It always hurts to see a clever British comedy star forced to conform to a tin-eared Hollywood idea of what a posh Brit should sound like. Russell Brand went through it with the Arthur remake, and now Steve Coogan endures the same thing in this entirely disposable comedy about a super-gay celebrity foodie called Erasmus presenting a cookery show on American TV.
He bickeringly lives in a lifestyle-magazine-type hacienda with his long-suffering partner and producer Paul – in which role Paul Rudd does his best. They are living the dream, kind of, until a tousle-haired kid turns up out of the blue. Bill (Jack Gore) turns out to be Erasmus’s grandson, via a rashly experimental heterosexual hookup ages ago, that Paul knew nothing about until now.
The resulting grownup son is now in jail on drugs charges but he managed to get Bill away before the police showed up, with instructions to look up his granddad in Santa Fe. Yikes!
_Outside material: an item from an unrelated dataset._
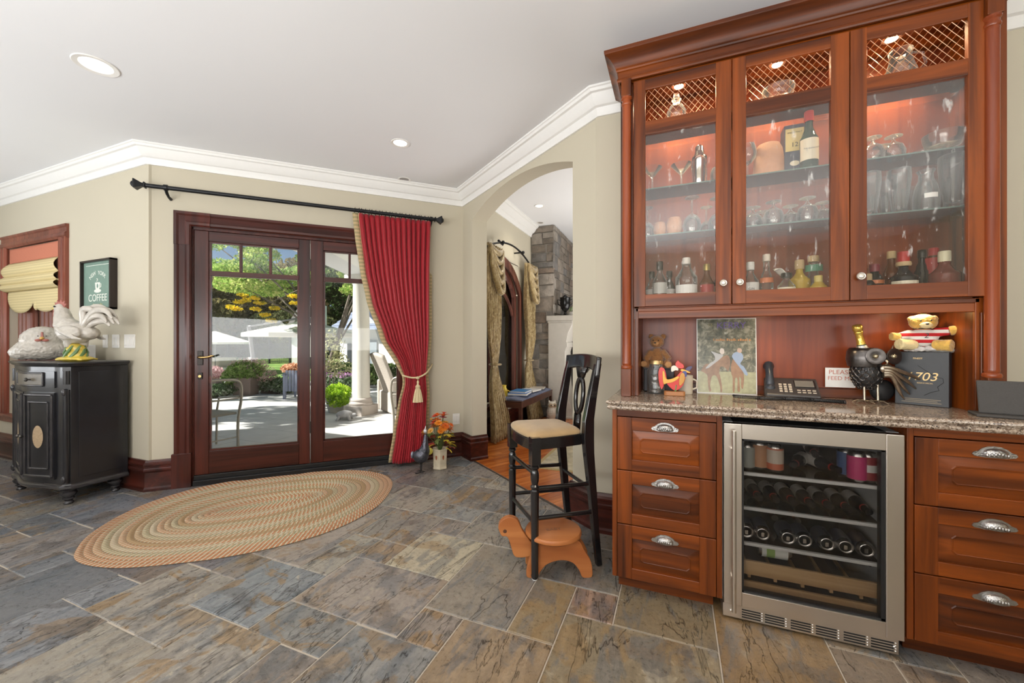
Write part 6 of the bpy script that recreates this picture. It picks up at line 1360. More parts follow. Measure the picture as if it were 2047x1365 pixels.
def drape(label, y0, s, seed):
    t = thing('swag_drape', label, 'curtain', (W2X+.11, y0, 0), 0, None)
    WL = [(2.42, .20), (1.9, .21), (1.3, .17), (1.0, .11), (.93, .07), (.86, .10), (.5, .19), (.02, .26)]
    OC = [(2.42, 0), (1.4, 0), (.93, .06*s), (.5, .03*s), (.02, .02*s)]
    def fn(u, v):
        z = 2.42-2.41*v; w_ = interp(WL, z); c = interp(OC, z); y = c+(2*u-1)*w_; x = .030*math.sin(2*PI*7*u+seed+math.sin(z*3))*(w_/.2+.2)+.012*math.sin(5*z+seed)
        if z < .8: x += (.8-z)*.12
        return (x, y, z)
    o = MB().grid(fn, 90, 40).obj('panel', m_gold, t, 80); o.modifiers.new('th', 'SOLIDIFY').thickness = .004
    for k in range(5):
        zc = 2.40-.02*k; dp_ = .08+.105*k; P = []
        for i in range(17): f = i/16; P.append((.045+.012*k*math.sin(PI*f)+.02*math.sin(PI*f), (-.19+.38*f)*(1-.10*math.sin(PI*f)), zc-dp_*math.sin(PI*f)**.7))
        MB().tube(P, [.026+.016*math.sin(PI*i/16) for i in range(17)], 10, sx=.7).obj('swag_fold', m_gold, t, 60)
    MB().tube([(.07*math.cos(a), .06*s+.075*math.sin(a), .93) for a in [2*PI*i/16 for i in range(17)]], .012, 8, cap=False).obj('tie', m_gold, t, 60)
    return t
drape('bronze damask drape with swag left of the arched hearth room window', 4.55, 1, .5); drape('bronze damask drape with swag right of the arched window, beside the stone chimney', 5.92, -1, 2.1)
t = thing('arched_rod', 'curved black iron drapery rod over the arched hearth room window', 'curtain rod', (W2X+.11, 5.2, 0))
P = [(0, -1.0+2.0*k/28, 2.30+.26*math.cos(PI*.5*(-1+2*k/28))**.9) for k in range(29)]; MB().tube(P, .013, 10).obj('pole', m_iron, t, 60)
for y in (-1.0, -.42, .32, .98): zz = 2.30+.26*max(0, math.cos(PI*.5*y))**.9; MB().tube([(-.105, y, zz), (.03, y, zz)], .012, 8).ball((.035, y, zz), .024, 10, 7).tube([(.0, y-.07, zz+.01), (.0, y+.07, zz-.01)], .016, 8).obj('bracket', m_iron, t, 60)
# stone chimney
CXx, CYy = -1.81, 6.25
m_stone = NT('limestone_block'); oi = m_stone.n('ShaderNodeObjectInfo').outputs['Color']; v = m_stone.coord(rnd=True); n1 = m_stone.noise(v, 9, 6, .6)
m_stone = m_stone.bsdf(m_stone.mix(.8, oi, m_stone.ramp(n1, [(.3, (.6, .6, .6)), (.7, (1.35, 1.3, 1.25))]), 'MULTIPLY'), .9, 0, m_stone.bump(n1, .9, .03))
ch = thing('stone_chimney', 'grey-brown ashlar stone chimney in the hearth room behind the arch', 'chimney'); 
MB().box((W2X+.001, CYy+.03, 0), (CXx-.03, 9.0, CEIL2-.001)).obj('mortar', flat('pale_mortar', (.42, .39, .35), .95, bump=.4, scale=70), ch, 0)
sr = random.Random(21)
def stones(length, put, zmax=CEIL2-.01):
    z = .0
    while z < zmax-.03:
        h = sr.choice([.13, .16, .19, .24, .26]); h = min(h, zmax-z); x = 0
        while x < length-.02:
            L_ = sr.choice([.14, .2, .26, .34, .42]); L_ = min(L_, length-x)
            if length-x-L_ < .09: L_ = length-x
            if h > .18 and sr.random() < .4 and L_ > .15:
                k = sr.uniform(.35, .65); subs = [(x, L_, z, h*k), (x, L_, z+h*k, h*(1-k))]
            else: subs = [(x, L_, z, h)]
            for (a, l_, zz, hh) in subs: put(a, l_, zz, hh)
            x += L_
        z += h
def mkstone(M_, l_, h_, dpt):
    g = .006; w2, h2 = l_/2-g, h_/2-g; j = lambda: sr.uniform(-.006, .006); pr__ = sr.uniform(.012, .03)
    B_ = [(-w2+j(), 0, -h2+j()), (w2+j(), 0, -h2+j()), (w2+j(), 0, h2+j()), (-w2+j(), 0, h2+j())]; F_1 = [(x*.93, -pr__, z*.90) for x, _, z in B_]; F_0 = [(x, -pr__*.5, z) for x, _, z in B_]
    bb = MB().add(B_+F_0+F_1, [(0, 1, 5, 4), (1, 2, 6, 5), (2, 3, 7, 6), (3, 0, 4, 7), (4, 5, 9, 8), (5, 6, 10, 9), (6, 7, 11, 10), (7, 4, 8, 11), (8, 9, 10, 11)])
    o = bb.obj('stone', m_stone, ch, 50); o.matrix_local = M_
    c = sr.choice([(.20, .17, .14), (.26, .225, .19), (.16, .14, .12), (.30, .27, .235), (.22, .175, .14), (.19, .18, .17)]); o.color = (*c, 1)
def put1(a, l_, z, h):
    if z < 1.45 and a+l_ > .34 and False: return
    mkstone(T(W2X+.005+a+l_/2, CYy+.03, z+h/2), l_, h, 0)
stones(CXx-W2X-.005, put1)
def put2(a, l_, z, h):
    if z+h < 1.55: return
    mkstone(T(CXx-.03, CYy+a+l_/2, z+h/2) @ R(90, 'Z'), l_, h, 0)
stones(1.7, put2)
# fireplace surround
m_lime = flat('pale_cast_limestone', (.50, .47, .42), .8, 0, var=.1, scale=14, bump=.2)
t = thing('fireplace', 'pale cast stone fireplace surround with curved legs and mantel shelf', 'fireplace', (0, 0, 0))
MB().box((-1.93, CYy-.07, 1.555), (-1.47, 8.3, 1.635)).box((-1.915, CYy-.05, 1.52), (-1.50, 8.28, 1.556)).obj('mantel_shelf', m_lime, t, 0, .01)
prof2 = [(-1.90, 0), (-1.46, 0), (-1.46, .10), (-1.50, .12), (-1.56, .30), (-1.60, .5), (-1.62, .75), (-1.62, 1.05), (-1.60, 1.12), (-1.585, 1.13), (-1.585, 1.2), (-1.60, 1.22), (-1.57, 1.36), (-1.52, 1.46), (-1.50, 1.52), (-1.90, 1.52)]
MB().prism([(x, z) for x, z in prof2], 0, .36, T(0, CYy+.31, 0) @ R(90, 'X')).obj('leg', m_lime, t, 30, .006)
MB().prism([(x, z) for x, z in prof2], 0, .36, T(0, 8.25, 0) @ R(90, 'X')).obj('leg', m_lime, t, 30, .006)
MB().box((-1.90, CYy+.3, 1.22), (-1.62, 7.95, 1.52)).obj('lintel', m_lime, t, 0); MB().box((-1.90, CYy+.3, 0), (-1.80, 7.95, 1.22)).obj('firebox', m_black, t, 0)
MB().box((-1.92, CYy-.08, 0), (-1.25, 8.4, .03)).obj('hearth_slab', m_lime, t, 0, .006)
u_ = thing('mantel_urn', 'black trophy-shaped urn with handles on the mantel shelf', 'urn', (-1.66, 6.36, 1.6355))
MB().lathe([(.001, 0), (.06, 0), (.062, .012), (.025, .03), (.018, .06), (.03, .075), (.07, .12), (.085, .20), (.080, .27), (.088, .285), (.088, .30), (.05, .305), (.03, .33), (.001, .35)], 26).obj('body', flat('black_bronze_glaze', (.02, .02, .02), .2, .5), u_, 40)
for sx in (-1, 1): MB().tube([(sx*.08, 0, .26), (sx*.13, 0, .27), (sx*.12, 0, .20), (sx*.075, 0, .16)], .008, 8).obj('handle', MATS['black_bronze_glaze'], u_, 60)
u_ = thing('mantel_plant', 'small pale green plant in a pot at the right of the mantel urn', 'plant', (-1.66, 6.72, 1.6355))
MB().lathe([(.001, 0), (.05, 0), (.065, .09), (.06, .09), (.001, .08)], 20).obj('pot', m_lime, u_, 40)
for k in range(14): a = k*2.4; MB().add([(0, 0, .08), (.04*math.cos(a), .04*math.sin(a), .16), (.09*math.cos(a+.2), .09*math.sin(a+.2), .14+.02*(k % 4)), (.05*math.cos(a+.5), .05*math.sin(a+.5), .15)], [(0, 1, 2, 3)]).obj('leaf', colm('sage_leaf', (.30, .36, .20)), u_, 0)
# bench, books, owl, toy, rug
m_bw = wood('dark_walnut', (.035, .012, .008), (.10, .035, .02), 'X', rough=.3)
t = thing('bench', 'dark wooden window bench with a blue woven rush seat', 'bench', (-1.965, 5.42, 0))
for x, y in ((.14, -.66), (.14, .66), (-.14, -.66), (-.14, .66)): MB().box((x-.022, y-.022, 0), (x+.022, y+.022, .46)).obj('leg', m_bw, t, 0, .003)
MB().box((-.16, -.68, .37), (-.13, .68, .44)).obj('rail', m_bw, t, 0); MB().box((.13, -.68, .37), (.16, .68, .44)).obj('rail', m_bw, t, 0); MB().box((-.16, -.68, .37), (.16, -.65, .44)).obj('rail', m_bw, t, 0); MB().box((-.165, -.69, .44), (.165, .69, .458)).obj('top_frame', m_bw, t, 0, .004)
for k in range(22):
    y = -.62+k*.059; MB().tube([(-.15, y, .455), (0, y, .478), (.15, y, .455)], .024, 8).obj('woven_cord', flat('blue_grey_rush', (.16, .18, .26), .8, 0, var=.4, scale=40), t, 60)
def book(label, x, y, z, sx, sy, h, c, rz, group=None):
    t = thing('book', label, 'book', (x, y, z), rz, group)
    MB().box((-sx/2+.003, -sy/2+.003, .003), (sx/2-.002, sy/2-.003, h-.003)).obj('pages', colm('paper_edge', (.72, .68, .60)), t, 0)
    MB().box((-sx/2, -sy/2, 0), (sx/2, sy/2, .003)).box((-sx/2, -sy/2, h-.003), (sx/2, sy/2, h)).box((-sx/2, -sy/2, 0), (-sx/2+.003, sy/2, h)).obj('cover', c, t, 0)
book('large blue book lying on the near end of the window bench', -1.965, 5.10, .5025, .26, .36, .030, colm('cobalt_cover', (.03, .16, .48), .3), .15); book('second blue book on top of the large blue book', -1.955, 5.12, .533, .22, .30, .022, colm('azure_cover', (.05, .24, .55), .3), .05)
book('white open-looking magazine in the middle of the bench', -1.975, 5.50, .5025, .26, .30, .020, colm('white_cover', (.75, .76, .78), .3), -.1); book('cream brochure at the far end of the bench', -1.96, 5.84, .5025, .22, .26, .014, colm('cream_cover', (.66, .60, .52), .3), .2)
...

Do you suppose these squabbling selfish gays are going to be furious at first, but then grow to love the kid, and then face a Kramer vs Kramer crisis with the authorities?
Of course, Erasmus could quite plausibly have been Bill’s dad, not granddad, and that would have created a more prominent part for the boy’s mother. Disappointingly, there are no interesting roles for women in this film.
The movie concludes with a rather solemn series of photos of real-life gay couples with their babies, running over the credits, just to show that this film’s heart is in the right place. And so it is, but this means the film is chary of the cynicism or satire that it initially appears to be serving up. There are simply no funny lines here.